The important thing about theatre is that it is between an audience member and the performer. There are no retakes, no cuts; you create a piece of work and present it, and hopefully, the people who are watching will be moved to laughter, to tears, to anger, to passion, and you can do those things very, very immediately. Theatre is about that instant connection. [Dance has that aspect to it too.] I suppose in some ways I’ve been very fortunate to be in the U.K. where the idea of lucrativeness isn’t about money or corporatization of culture. For me, it’s about being supported by the U.K. Arts Council and the British Council and other funding organizations that allow us to invest in areas like the disability arts. If it was solely about the money, people wouldn’t necessarily think about culturally giving the opportunity of theatre and arts to disabled people, and you know, we’re not going anywhere, we’re fundamentally part of society. So, if we can participate in a more active kind of way in society, then society can only benefit.

Do you think a theatrical production like his can help attract the attention of policymakers to the needs of the disabled?

I really hope so. We live in a system where things cost money and sometimes the support of disabled people costs money, but that’s okay, because once you provide that support, financial and otherwise, what you get in return from that individual is completely unique, their expression is unique, and that individualism is something money cannot buy. During our rehearsals this week, autorickshaw drivers stopped to watch. And that’s what this is about in terms of the audience. Who are they watching? People they would never think of watching, and that’s why the “spectacle” is so important.

In a 2015 interview, shortly after the U.K. government closed down the Independent Living Fund (ILF), you said that Graeae could shut in a few years in the absence of state support.

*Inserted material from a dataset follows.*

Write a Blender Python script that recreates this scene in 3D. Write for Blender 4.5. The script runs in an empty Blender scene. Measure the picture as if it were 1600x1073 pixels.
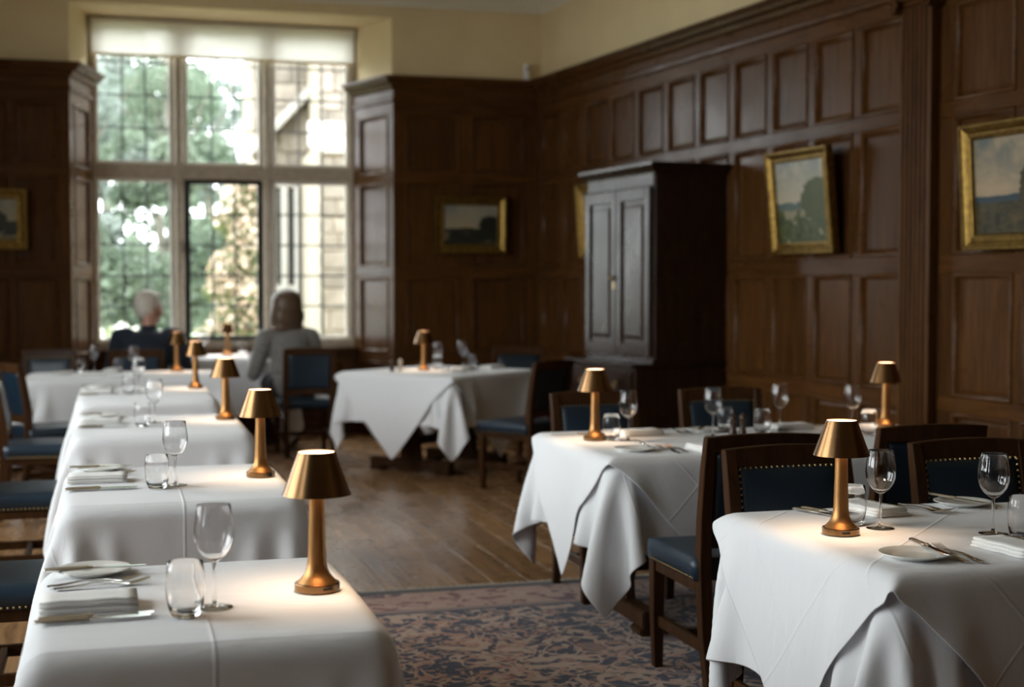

Yes, it’s quite tough at the moment. The ILF helped people with disabilities move out of care homes and into the community. There was a form of support for people like me, who find it difficult to get around, mobility-wise. The system is completely changing, and there are parameters now; a minimum and maximum cap on assistance. A kind of invisibility of disabled people is happening. Access to work, which is what it says on the tin, means extra financial support, and also non-financial, for disabled people to be able to work. But now, they have to choose: which meetings to attend, with an interpreter, but “hearing people” don’t have to choose that way. So, when we talk about equality, what are we talking about? When I spoke of Graeae shutting down, people went, “No, but really?” Yes, really! Because Graeae is about being disabled-led, so if there are no disabled people to lead the company, what future does the company have? It is over to Chennai now to support its performers because they are wonderful performers, and they can be international artists. The quality of performers here is no different from that in the U.K.

Tell me more about the theme.

We have reimagined a story from the Puranas, the story of the prematurely-born Aruna. So, in our version, there is Mother Earth who has created this paradise of a planet, but then human beings pollute the planet and there is climate change. So, Mother Earth calls on the sun to scorch the earth and destroy everything so she can start anew. But then, humanity is regretful and sad. They pray to Mother Earth and promise to look after the planet. She relents and asks the sun to stop but once the sun starts, it cannot stop. So, Aruna is born. Aruna goes to the sun, and defeats him, not by fighting but by respecting him. Sun calms down and then the next generation of human beings is created — and they are disabled, non-disabled, the deaf and the hearing, a mixture of all. So, that’s how we have recast the story to make it modern and relevant to our times.